To move under their own mass, glaciers usually must be at least 15-30m (50-100’) thick and at least 0.01-0.1 km^2 (2-25 acres) (Dick 2013). Thus the smallest glaciers are anywhere from the size of a couple sports fields to a few city blocks. Using this size metric, there are between 230 and 700 glaciers in the North Cascades (Fountain et al., 2023), many of which are small enough to be unnamed and unnoticed. Counting glaciers is made even more challenging by the difficulty of distinguishing between them. Glaciers can appear to be a single mass of ice while flowing in separate directions and, as glaciers melt, they can split into fragments leading to a surprising increase in the number of glaciers. This break-up has contributed to at least 80 “new” glaciers in the North Cascades since they were named in the 20th century (Fountain 2023).

To see the impacts of climate change on the North Cascade glaciers, it’s more helpful to look at the total ice area rather than number. Recent glacier coverage peaked in Washington during the 19th century at the end of a period of cooler than normal temperatures across the northern hemisphere deemed the “Little Ice Age.” At that time over 500 km^2 of glaciers covered the North Cascades (Dick 2013). By the mid 19th century that area had roughly halved to about 260 km^2 and in the last 50 years, another 30% of the ice coverage has been lost, dropping to 180 km^2 (Fountain 2023). Across the western US, the story is the same, with a 30-40% drop in glacier coverage since the 1980s.

Massive cracks called crevasses are evidence that a glacier is moving or “active” such as these on the Neve Glacier, one of the largest glaciers in the North Cascades.

This glacier loss can be seen from the smallest glaciers in the range, a couple of which near Cascade Pass melted enough within just the last couple years to have functionally disappeared, to the largest. And with a string of record warm and long-lasting summers over the last decade, the rate of glacier loss seems to be accelerating. Within the last eight years, the Boston Glacier has lost 10% of its area, dropping from 6.07 km^2 in 2015 to 5.45 km^2 by September of 2023.

A glacier’s death is rather unspectacular. The Hinman Glacier used to be one of the largest glaciers near Seattle but was declared extinct in 2022, leaving behind only a couple small patches of blue ice.

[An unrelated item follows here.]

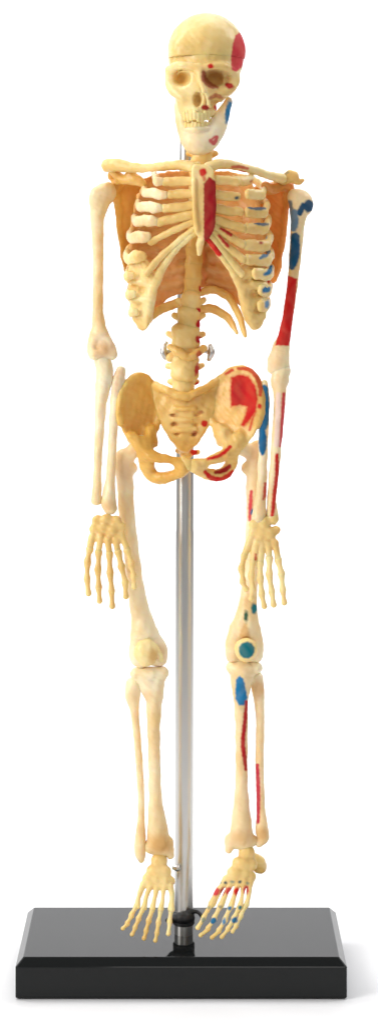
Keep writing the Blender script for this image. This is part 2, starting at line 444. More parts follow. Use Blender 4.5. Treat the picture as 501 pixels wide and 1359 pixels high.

The North Cascades glaciers have long lived life on the edge. Normally glaciers live, grow, and die where the average annual temperature hovers around or below freezing. They thrive in the polar regions and on the tallest peaks, where temperatures remain frigid. In the PNW, the extreme levels of winter snowfall have built glaciers even when warm annual temperatures should prevent them from forming. But as more rain falls instead of snow during the winter and the summers burn brighter and last longer, many of the North Cascades glaciers may become more temporary wonders that will melt annually just like the rest of the winter snows.

Each year’s snowfall layer (seen here in the icy spirals of Mt. Baker’s Easton Glacier) tells a story of a winter accumulation and a summer melt season.

About the Author

Wyatt Mullen is a Skagit based landscape photographer and science communicator interested in the impacts of climate and weather on the North Cascades region. He has spent much of the last three decades exploring the trails, forests, glaciers, and mountain summits of the North Cascades and in 2023 worked with the Institute as a program instructor. His work can be found on or through daily science based posts on Instagram: @wyatt.mullen.


Dick, Kristina Amanda, “Glacier Change in the North Cascades, Washington: 1900-2009” (2013). Dissertations and Theses. Paper 1062.

Fountain, Andrew G., et al. “The Geography of Glaciers and Perennial Snowfields in the American West”. Arctic, Antarctic, and Alpine Research, vol. 49, n. 3, 2017, pp. 391–410, doi:10.1657/AAAR0017-003.

Fountain, Andrew G., et al. “Inventory of glaciers and perennial snowfields of the conterminous USA”. Earth System Science Data, vol. 15, n. 9, 2023, pp. 4077–104, doi:10.5194/essd-15-4077-2023.


  1. Jodi Broughton

    Thanks, Wyatt, for sharing your beautiful images and such great information about glaciers. I’m always amazed to know that more than 1/2 of the glaciers in the US outside of Alaska are HERE! I really hope they won’t go away too quickly.